Belgian air traffic bound to be disturbed again: "There will be more industrial action"

If you have booked a flight to or from Belgium in the coming days or weeks, beware: the social conflict at air traffic controllers Skeyes still hasn't been resolved, despite an accord that was presented on Friday. 

The social conflict at Skeyes has been going on for months now. In a nutshell: air traffic controllers are complaining about work pressure and demand more staff. In yesterday's accord, the management agreed to shorter shifts, but employees argue that this will not solve the root of the problem. The social trades union approved the deal, but hardly has any members among Skeyes staff. The Christian and liberal trades union rejected the accord.  

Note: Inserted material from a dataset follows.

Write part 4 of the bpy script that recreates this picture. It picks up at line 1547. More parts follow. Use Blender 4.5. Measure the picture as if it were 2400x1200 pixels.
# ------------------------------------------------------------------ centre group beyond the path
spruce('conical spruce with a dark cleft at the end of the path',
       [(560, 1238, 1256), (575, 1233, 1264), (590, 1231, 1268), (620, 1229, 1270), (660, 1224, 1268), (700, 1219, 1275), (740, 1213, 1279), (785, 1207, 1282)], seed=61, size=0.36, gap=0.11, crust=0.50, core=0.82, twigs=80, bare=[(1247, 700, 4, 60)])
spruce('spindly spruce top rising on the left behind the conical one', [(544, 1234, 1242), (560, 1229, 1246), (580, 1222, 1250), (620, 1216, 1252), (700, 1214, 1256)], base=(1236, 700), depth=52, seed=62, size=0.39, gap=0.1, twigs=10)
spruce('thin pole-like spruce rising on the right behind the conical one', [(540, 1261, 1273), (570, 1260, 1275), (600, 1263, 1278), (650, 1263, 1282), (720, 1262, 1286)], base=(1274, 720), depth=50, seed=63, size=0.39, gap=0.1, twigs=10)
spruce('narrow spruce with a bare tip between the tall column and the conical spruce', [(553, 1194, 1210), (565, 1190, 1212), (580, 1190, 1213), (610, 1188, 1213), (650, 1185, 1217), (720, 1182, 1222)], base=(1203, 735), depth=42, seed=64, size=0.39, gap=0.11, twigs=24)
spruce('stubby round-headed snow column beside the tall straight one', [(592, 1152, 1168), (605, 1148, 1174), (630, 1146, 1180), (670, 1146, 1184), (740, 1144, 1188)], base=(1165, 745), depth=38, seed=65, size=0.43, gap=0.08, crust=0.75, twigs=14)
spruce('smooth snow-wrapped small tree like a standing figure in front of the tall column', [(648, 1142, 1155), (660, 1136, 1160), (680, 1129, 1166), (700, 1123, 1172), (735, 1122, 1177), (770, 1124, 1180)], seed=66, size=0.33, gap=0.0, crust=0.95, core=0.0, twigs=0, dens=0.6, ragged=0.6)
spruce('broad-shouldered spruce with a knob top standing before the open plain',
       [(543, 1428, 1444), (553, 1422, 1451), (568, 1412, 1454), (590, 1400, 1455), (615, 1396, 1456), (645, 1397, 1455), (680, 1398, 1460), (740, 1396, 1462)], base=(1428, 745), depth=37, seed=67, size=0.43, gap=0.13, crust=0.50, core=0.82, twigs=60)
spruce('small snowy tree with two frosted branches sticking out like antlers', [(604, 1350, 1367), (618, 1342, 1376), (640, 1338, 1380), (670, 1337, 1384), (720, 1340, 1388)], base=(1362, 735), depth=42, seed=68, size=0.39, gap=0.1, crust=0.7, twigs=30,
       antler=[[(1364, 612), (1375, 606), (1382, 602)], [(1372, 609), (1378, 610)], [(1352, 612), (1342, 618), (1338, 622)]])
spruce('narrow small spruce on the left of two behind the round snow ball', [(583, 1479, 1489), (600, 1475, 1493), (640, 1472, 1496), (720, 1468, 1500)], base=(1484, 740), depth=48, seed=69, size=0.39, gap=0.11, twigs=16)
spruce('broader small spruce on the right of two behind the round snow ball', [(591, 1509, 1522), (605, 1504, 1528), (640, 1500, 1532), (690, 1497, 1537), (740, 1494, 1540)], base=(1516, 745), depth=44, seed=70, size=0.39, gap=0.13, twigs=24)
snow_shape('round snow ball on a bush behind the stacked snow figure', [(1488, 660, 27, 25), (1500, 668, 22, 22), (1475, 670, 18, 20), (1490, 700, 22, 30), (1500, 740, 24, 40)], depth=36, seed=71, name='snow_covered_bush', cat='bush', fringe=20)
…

This work demands the highest concentration. We can no longer cope

A couple of employees agreed to grant an interview to the VRT. Speaking anonymously, one man said that "staff are completely worn-out. We are being pressurised to keep on working and we are exhausted." Staff have to keep the utmost concentration for hours on end and can no longer cope, they say. The man added that "if I ask my children what they want to become later, they say "nothing to do with air traffic". Doesn't that say enough?"  

The burden gets too heavy because of the successive shifts. "Sometimes we work 26 to 27 days per month, of which up to 12 successive days. The breaks are short and the pace is fast." Staff say they should actually have 104 employees, and underline they have 75 at present. "So yes, you could say we are understaffed."  

This is not a strike

There is bound to be more action in the coming weeks. However, employees refuse to talk about a  strike: "We are not downing tools, we are just taking our legal breaks," says one employee. "It would be completely crazy to label this as a strike.". Air traffic controllers are entitled to 8 days of rest each month, but due to staff shortage this often impossible. 

"The proposals which are now on the table are unacceptable. There will be more action, I am sure", one employee said. 

Management hopes unions will change their mind

Earlier, the management had defended the deal. CEO Johan Decuyper denies that this new accord would not tackle the fundamental problems, and hopes he can still convince unions to accept it. The deal includes working weeks of 32 hours instead of 35, and night shifts of 8 hours instead of 10.